## Start Raw data

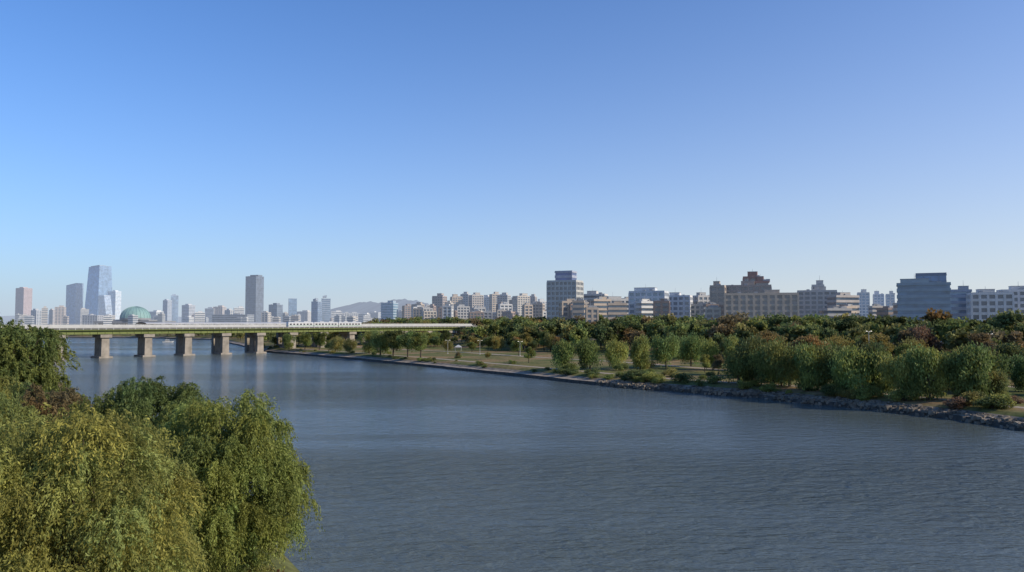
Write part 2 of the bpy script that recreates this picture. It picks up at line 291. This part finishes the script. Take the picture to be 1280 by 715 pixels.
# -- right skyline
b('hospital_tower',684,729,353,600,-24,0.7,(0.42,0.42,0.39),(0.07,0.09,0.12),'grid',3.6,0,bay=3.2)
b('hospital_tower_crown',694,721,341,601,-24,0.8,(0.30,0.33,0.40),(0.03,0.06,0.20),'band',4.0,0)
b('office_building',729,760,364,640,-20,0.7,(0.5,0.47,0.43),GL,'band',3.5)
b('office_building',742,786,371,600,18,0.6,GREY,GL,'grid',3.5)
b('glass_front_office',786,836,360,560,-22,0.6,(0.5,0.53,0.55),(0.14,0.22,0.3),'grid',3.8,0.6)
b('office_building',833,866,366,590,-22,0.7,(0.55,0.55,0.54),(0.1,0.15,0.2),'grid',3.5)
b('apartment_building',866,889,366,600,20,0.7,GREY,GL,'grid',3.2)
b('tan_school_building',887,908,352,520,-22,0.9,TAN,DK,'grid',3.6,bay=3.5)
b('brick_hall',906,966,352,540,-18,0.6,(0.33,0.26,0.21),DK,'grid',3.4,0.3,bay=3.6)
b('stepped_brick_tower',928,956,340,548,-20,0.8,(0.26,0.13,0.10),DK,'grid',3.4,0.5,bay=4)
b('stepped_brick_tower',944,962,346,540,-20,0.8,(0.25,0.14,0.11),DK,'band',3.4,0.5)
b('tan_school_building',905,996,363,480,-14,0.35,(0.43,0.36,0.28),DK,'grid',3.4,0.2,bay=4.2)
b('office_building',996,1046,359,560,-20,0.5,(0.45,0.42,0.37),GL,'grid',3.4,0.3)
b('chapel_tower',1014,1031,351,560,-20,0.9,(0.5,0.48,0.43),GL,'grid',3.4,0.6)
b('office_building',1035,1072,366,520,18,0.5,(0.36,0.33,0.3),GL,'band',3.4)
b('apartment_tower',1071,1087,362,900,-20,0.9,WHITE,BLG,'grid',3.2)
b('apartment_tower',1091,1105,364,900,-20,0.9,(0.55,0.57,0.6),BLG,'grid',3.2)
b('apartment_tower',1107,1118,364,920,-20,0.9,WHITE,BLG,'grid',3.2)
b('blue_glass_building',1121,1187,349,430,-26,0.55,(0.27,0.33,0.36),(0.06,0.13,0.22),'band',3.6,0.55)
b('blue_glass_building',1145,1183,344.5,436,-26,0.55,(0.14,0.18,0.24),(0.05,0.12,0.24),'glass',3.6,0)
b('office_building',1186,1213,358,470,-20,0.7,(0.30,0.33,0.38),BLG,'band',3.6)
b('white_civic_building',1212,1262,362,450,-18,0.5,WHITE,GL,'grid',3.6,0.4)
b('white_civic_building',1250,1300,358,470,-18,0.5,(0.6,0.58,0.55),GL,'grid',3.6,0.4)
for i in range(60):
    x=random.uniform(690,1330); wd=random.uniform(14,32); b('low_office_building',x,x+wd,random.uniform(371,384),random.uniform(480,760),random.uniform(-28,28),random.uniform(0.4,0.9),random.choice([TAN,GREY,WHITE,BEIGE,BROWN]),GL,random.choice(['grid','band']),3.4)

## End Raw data

• _Task to complete_
Quote the material exactly. Pictures stay out.

• _Solution to this task_
Write part 2 of the bpy script that recreates this picture. It picks up at line 291. This part finishes the script. Take the picture to be 1280 by 715 pixels.
# -- right skyline
b('hospital_tower',684,729,353,600,-24,0.7,(0.42,0.42,0.39),(0.07,0.09,0.12),'grid',3.6,0,bay=3.2)
b('hospital_tower_crown',694,721,341,601,-24,0.8,(0.30,0.33,0.40),(0.03,0.06,0.20),'band',4.0,0)
b('office_building',729,760,364,640,-20,0.7,(0.5,0.47,0.43),GL,'band',3.5)
b('office_building',742,786,371,600,18,0.6,GREY,GL,'grid',3.5)
b('glass_front_office',786,836,360,560,-22,0.6,(0.5,0.53,0.55),(0.14,0.22,0.3),'grid',3.8,0.6)
b('office_building',833,866,366,590,-22,0.7,(0.55,0.55,0.54),(0.1,0.15,0.2),'grid',3.5)
b('apartment_building',866,889,366,600,20,0.7,GREY,GL,'grid',3.2)
b('tan_school_building',887,908,352,520,-22,0.9,TAN,DK,'grid',3.6,bay=3.5)
b('brick_hall',906,966,352,540,-18,0.6,(0.33,0.26,0.21),DK,'grid',3.4,0.3,bay=3.6)
b('stepped_brick_tower',928,956,340,548,-20,0.8,(0.26,0.13,0.10),DK,'grid',3.4,0.5,bay=4)
b('stepped_brick_tower',944,962,346,540,-20,0.8,(0.25,0.14,0.11),DK,'band',3.4,0.5)
b('tan_school_building',905,996,363,480,-14,0.35,(0.43,0.36,0.28),DK,'grid',3.4,0.2,bay=4.2)
b('office_building',996,1046,359,560,-20,0.5,(0.45,0.42,0.37),GL,'grid',3.4,0.3)
b('chapel_tower',1014,1031,351,560,-20,0.9,(0.5,0.48,0.43),GL,'grid',3.4,0.6)
b('office_building',1035,1072,366,520,18,0.5,(0.36,0.33,0.3),GL,'band',3.4)
b('apartment_tower',1071,1087,362,900,-20,0.9,WHITE,BLG,'grid',3.2)
b('apartment_tower',1091,1105,364,900,-20,0.9,(0.55,0.57,0.6),BLG,'grid',3.2)
b('apartment_tower',1107,1118,364,920,-20,0.9,WHITE,BLG,'grid',3.2)
b('blue_glass_building',1121,1187,349,430,-26,0.55,(0.27,0.33,0.36),(0.06,0.13,0.22),'band',3.6,0.55)
b('blue_glass_building',1145,1183,344.5,436,-26,0.55,(0.14,0.18,0.24),(0.05,0.12,0.24),'glass',3.6,0)
b('office_building',1186,1213,358,470,-20,0.7,(0.30,0.33,0.38),BLG,'band',3.6)
b('white_civic_building',1212,1262,362,450,-18,0.5,WHITE,GL,'grid',3.6,0.4)
b('white_civic_building',1250,1300,358,470,-18,0.5,(0.6,0.58,0.55),GL,'grid',3.6,0.4)
for i in range(60):
    x=random.uniform(690,1330); wd=random.uniform(14,32); b('low_office_building',x,x+wd,random.uniform(371,384),random.uniform(480,760),random.uniform(-28,28),random.uniform(0.4,0.9),random.choice([TAN,GREY,WHITE,BEIGE,BROWN]),GL,random.choice(['grid','band']),3.4)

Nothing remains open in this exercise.